A representar os trabalhadores do Dinheiro Vivo, Luís Reis Ribeiro referiu ser impossível acompanhar uma "economia em mutação" com apenas 10 jornalistas dedicados a esta área.
"Parece que há interesse na inteligência artificial, mas vai ser sem mais inteligência natural, que é a nossa", referiu.
Luís Reis Ribeiro terminou a sua intervenção sublinhando não trabalhar "para um acionista ou empresa", mas para leitores, ouvintes e telespetadores.
João Pedro Henriques do Diário de Notícias (DN) lançou o repto à classe política, lembrando que "a bola" está também desse lado.
"O jornalismo é ou não um bem essencial? Sem jornalismo a democracia morre na escuridão. Poderá a classe política fazer a gentileza de pensar numa nova lei de mecenato? [...] Que nenhum [partido] se atreva a fazer da nossa situação arma de arremesso na campanha. Mantenham a compostura. Este é o combate das nossas vidas.
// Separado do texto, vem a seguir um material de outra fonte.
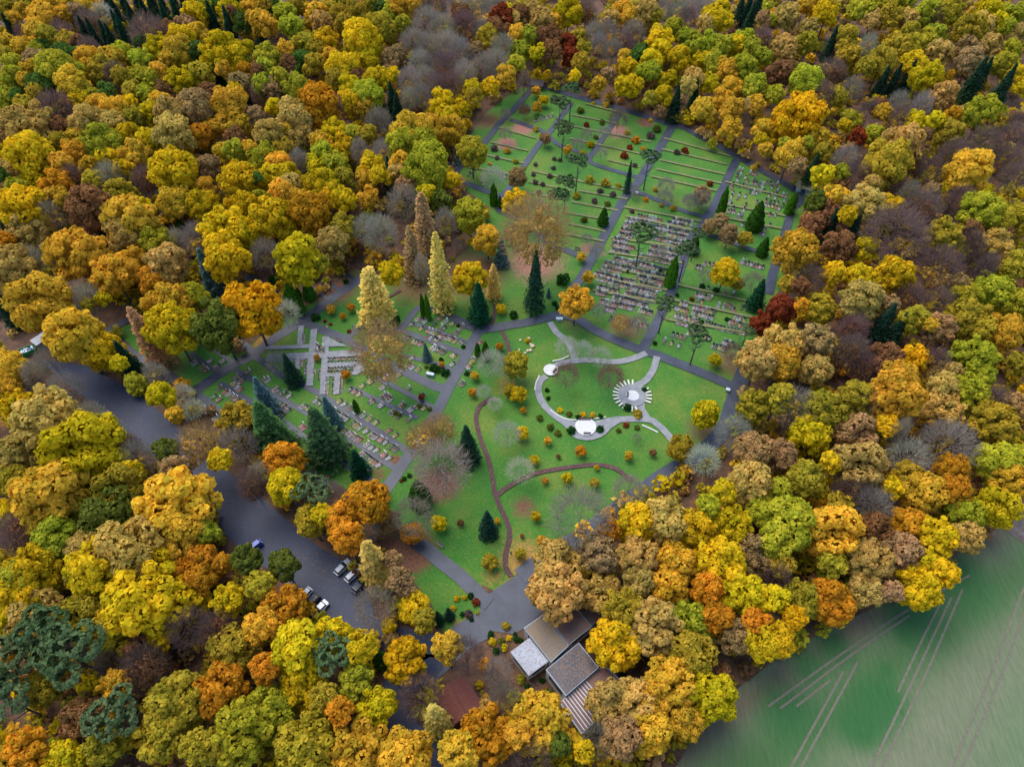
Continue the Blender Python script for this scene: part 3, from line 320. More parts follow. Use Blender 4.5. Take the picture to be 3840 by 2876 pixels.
for ln in TREES.split('\n'):
    if ln.startswith('#'): a,b,s=ln[1:].split(','); cur=(float(a),float(b),float(s)); continue
    for tk in ln.split():
        a,b,c=tk.split(','); i=next(j for j,ch in enumerate(c) if ch.isalpha()); code=c[i]; rest=c[i+1:].lstrip('s'); wd=float(c[:i])/cur[2]; px=cur[0]+float(a)/cur[2]; py=cur[1]+float(b)/cur[2]; span=float(rest)/cur[2] if rest else 0
        x,y=un(px,py,10); r=wd/2*depth(x,y,10)/F*1.26
        bx,by=un(px,py,0); lawn=bool(inside(LP,[bx],[by])[0])
        if span:
            x,y=un(px,py+span/2,0); zt=py-span/2; lo,hi=0,45
            for _ in range(30):
                mid=(lo+hi)/2; lo,hi=(mid,hi) if proj(x,y,mid)[1]>zt else (lo,mid)
            Ht=lo; x-=0
        else:
            Ht=2.5*r if r<3 else 7.5+(r-3)*3.4
            if code in 'sSfLKD': Ht=min(5.0*r,27) if code!='D' else 3.4*r
            elif code=='C': Ht=3.4*r
            elif code=='c': Ht=7*r
            elif code=='p': Ht=7+2.6*r
            if not lawn and code in LEAFY+'bkp' and r>2.2: Ht=min(max(Ht,15+random.random()*4),25)
            if not lawn and code=='s': Ht=max(Ht,19); r=max(r,4.1)
            if code in 'sSf': Ht=min(Ht,r*3.8)
            zc=Ht*(.42 if code in 'sSfLKDCc' else .66); x,y=un(px,py,zc)
        ALL.append([px,py,wd,code,x,y,r,Ht,lawn])
ALL.sort(key=lambda t:-t[2]*(1.6 if t[8] else 1)); leafN=[t for t in ALL if t[3] in LEAFY]; big=set(id(t) for t in leafN[:300])
def child(me,n,root,loc,sc,col=None):
    o=link(n,me,root); o.location=loc; o.scale=sc
    if col: o.color=(*col,1)
    return o
def jit(c,k=.16): f=random.uniform(1-k,1+k); return tuple(max(.004,v*f*random.uniform(.93,1.07)) for v in c)
GRP={'L':'autumn broadleaf trees','B':'bare trees','C':'conifers'}
SV=[];SF=[];SC=[];SVAR=[];off=0
def stuff_tree(x,y,r,Ht,col):
    global off
    V,Fc,va=PLO[random.randrange(4)]; a=random.uniform(0,6.28); ca,sa=math.cos(a),math.sin(a); rz=min(Ht*.42,r*1.15); Q=np.c_[(V[:,0]*ca-V[:,1]*sa)*r+x,(V[:,0]*sa+V[:,1]*ca)*r+y,V[:,2]*rz+Ht-rz]
    SV.append(Q);SF.append(Fc+off);off+=len(Q);SC.append(np.tile(col,(len(Q),1)));SVAR.append(va)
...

Respeitem", vincou.
Os plenários dos trabalhadores do Jornal de Notícias e do desportivo O Jogo resolveram ativar a suspensão de contratos de trabalho, por falta de pagamento de salários, segundo dois comunicados hoje divulgados.
O World Opportunity Fund (WOF), que controla a Global Media, transmitiu a sua indisponibilidade em transferir dinheiro para pagar os salários em atraso até uma decisão da ERC -- Entidade Reguladora para a Comunicação Social e de um "alegado procedimento cautelar", disse hoje o presidente do Global Media Group (GMG), em comunicado.
"O World Opportunity Fund (WOF) transmitiu-me no dia de hoje a sua indisponibilidade em efetuar qualquer transferência, sem que o Conselho Regulador da Entidade Reguladora para a Comunicação Social (ERC) conclua o processo administrativo autónomo para a aplicação do art.º 14 da Lei da Transparência, e que pode eventualmente resultar na inibição do exercício dos direitos de voto por parte do WOF", afirma o presidente executivo (CEO) do GMG em comunicado.
Além disso, acrescenta José Paulo Fafe, o fundo também lhe transmitiu a sua "indisponibilidade em efetuar qualquer transferência até que o alegado procedimento cautelar de arresto anunciado publicamente pelo empresário Marco Galinha seja retirado".
Entretanto, depois, a Entidade Reguladora para a Comunicação Social (ERC) disse que a questão do pagamento de salários no Global Media Group (GMG) "não tem absolutamente nada a ver" com o regulador.
Em declarações à Lusa, a presidente do Conselho Regulador da ERC, Helena Sousa, disse que "a ERC está a desenvolver dois procedimentos", um relativo "ao regime da transparência e um outro conjunto de averiguações" e que "vai continuar a fazer o seu trabalho de acordo com os prazos que estão a decorrer".
Em 06 de dezembro passado, em comunicado interno, a Comissão Executiva do grupo Global Media anunciou que iria negociar com caráter de urgência rescisões com 150 a 200 trabalhadores e avançar com uma reestruturação que disse ser necessária para evitar "a mais do que previsível falência do grupo".
O 5.º Congresso dos jornalistas, que decorre sete anos após a última edição, vai abordar temas como ética, condições de trabalho, ensino, memória e financiamento dos media.
Este evento, que termina no domingo, é promovido pelo Sindicato dos Jornalistas (SJ), Casa da Imprensa e Clube dos Jornalistas.